Cursor works well on small-to-medium repositories. The index loads quickly, semantic search responds fast, and the tool gets out of the way. The experience at enterprise monorepo scale — 500,000 files, 8GB of source, 100 engineers — is different. Cursor's published indexing behavior indicates that semantic search is unavailable until at least 80% of the repository is indexed, and in a large codebase that 80% threshold can take hours to reach per developer per clone. The per-developer local indexing model starts bending under its own weight.

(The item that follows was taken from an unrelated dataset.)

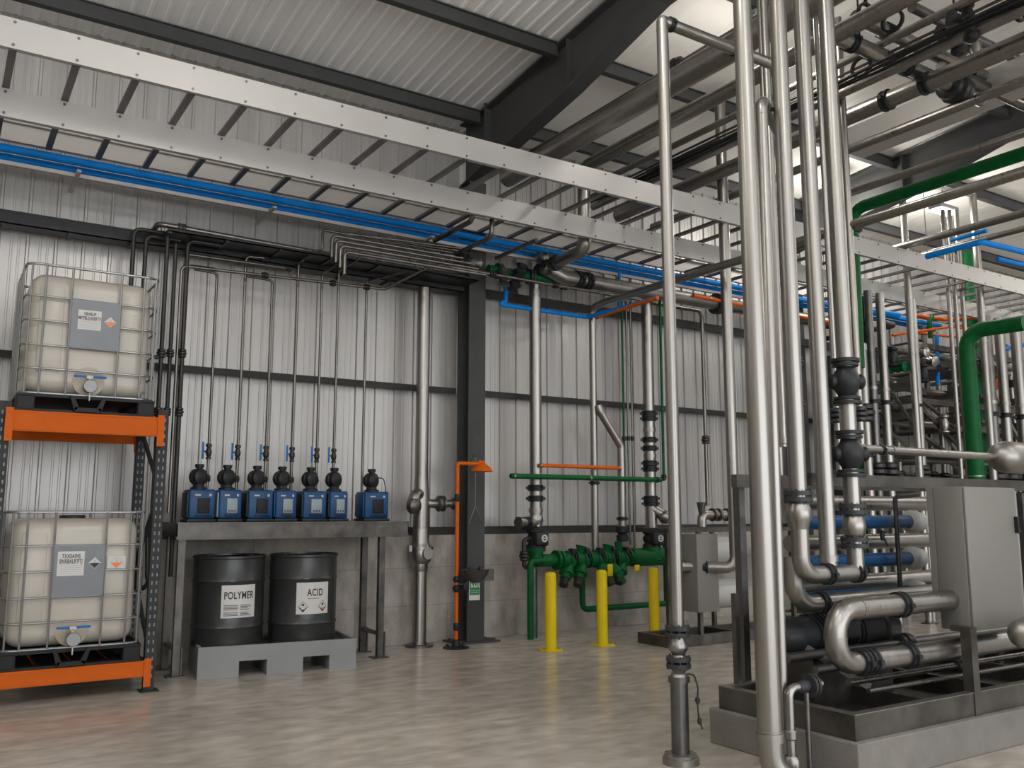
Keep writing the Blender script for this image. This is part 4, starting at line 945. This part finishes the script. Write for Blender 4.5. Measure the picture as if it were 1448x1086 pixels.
# more slim verticals between risers
for px, Y, r, z0_, lab in ((1127, 5.2, .022, 1.95, 'slim pipe seen between the left and middle foreground risers'), (1178, 5.0, .03, 1.95, 'slim pipe seen right behind the middle foreground riser'), (1095, 5.0, .03, 1.9, 'slim pipe seen behind the top elbow riser'), (1210, 5.6, .035, 2.1, 'stainless pipe close behind the riser with black valves')):
    p = P(px, 480, Y=Y); run(lab, [(p.x, Y, z0_), (p.x, Y, 6.8)], r, 'steel', [('union', 0, .12), ('union', 0, .2)] if px == 1127 else [('union', 0, .1)])

# ------------------------------------------------------------------ skid
X0, Y0, Y2, X2 = 4.75, 3.58, 4.80, 8.6
tag(obj('concrete_plinth', G().rbox(X0, X2, Y0, Y2, 0, .235, .008, 2), 'concrete_plinth', org=(X0, Y0, 0), smooth=False), 'pale concrete plinth under the foreground filtration skid', 'plinth')
t = thing('filtration_skid', 'stainless filtration skid frame on a concrete plinth at the right', 'industrial skid', (X0+.05, Y0+.05, .235))
a, b, c, d = X0+.05, X2-.05, Y0+.05, Y2-.05; zb, zt = .235, .385
g = G()
for (x0, x1, y0, y1) in ((a, b, c, c+.02), (a, b, d-.02, d), (a, a+.02, c+.02, d-.02), (b-.02, b, c+.02, d-.02)): g.box(x0, x1, y0, y1, zb, zt-.012)
for (x0, x1, y0, y1) in ((a, b, c, c+.06), (a, b, d-.06, d), (a, a+.06, c+.06, d-.06), (b-.06, b, c+.06, d-.06)): g.box(x0, x1, y0, y1, zt-.012, zt)
g.box(a+.02, b-.02, c+.02, d-.02, zb+.001, zb+.012)
for x in (5.7, 6.6, 7.5): g.box(x, x+.05, c+.021, d-.021, zb+.012, zt-.02)
obj('base_tray', g, 'skid', t, smooth=False)
g = G()
for (x0, x1, y0, y1) in ((a-.002, b, c-.004, c+.06), (a-.002, b, d-.06, d+.002), (a-.002, a+.06, c+.06, d-.06)): g.box(x0, x1, y0, y1, zt+.0005, zt+.006)
obj('tray_rim', g, 'steel_matt', t, smooth=False)
zT = 1.88
pL = P(1057, 700, X=a+.06)
def post(x, y, z0, z1, wd=.06, m='skid'): return obj('post', G().box(x-wd/2, x+wd/2, y-wd/2, y+wd/2, z0, z1), m, t, smooth=False)
pq = P(1054, 962, Z=.39); post(pq.x, pq.y, zb+.05, zT-.05, .062, 'steel_dark'); pq2 = P(1044, 985, Z=.3); post(pq2.x, pq2.y, zb+.02, 1.02, .04);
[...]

What happens at enterprise monorepo scale

The math is simple: a 500,000-file monorepo with hundreds of packages, generated code, test fixtures, and legacy modules requires substantial compute to chunk, embed, and index. On a developer laptop, that process competes with the actual development work. Cursor's incremental indexing handles ongoing changes well, but the initial index and any full re-index are slow:

Monorepo indexing at enterprise scale
Enterprise monorepo scale:
  Files:        500,000+
  Total size:   2–8 GB source
  Teams:        30–120 engineers
  Services:     40–200 packages/apps

  Cursor indexing behavior:
  → Semantic search unavailable until 80% indexed
  → First full index: hours on a large repo
  → Per-developer re-index on first clone: repeated for every developer
  → Incremental updates: fast for changed files, slow for large initial load

The 80% threshold is particularly painful: developers opening Cursor for the first time on a large repo cannot use semantic search until the background indexing process reaches that level. On a team where every new developer clones a 500k-file repo and waits for their local index to build, the onboarding cost is non-trivial. This compounds the onboarding problems already described in the monorepo AI coding context problem.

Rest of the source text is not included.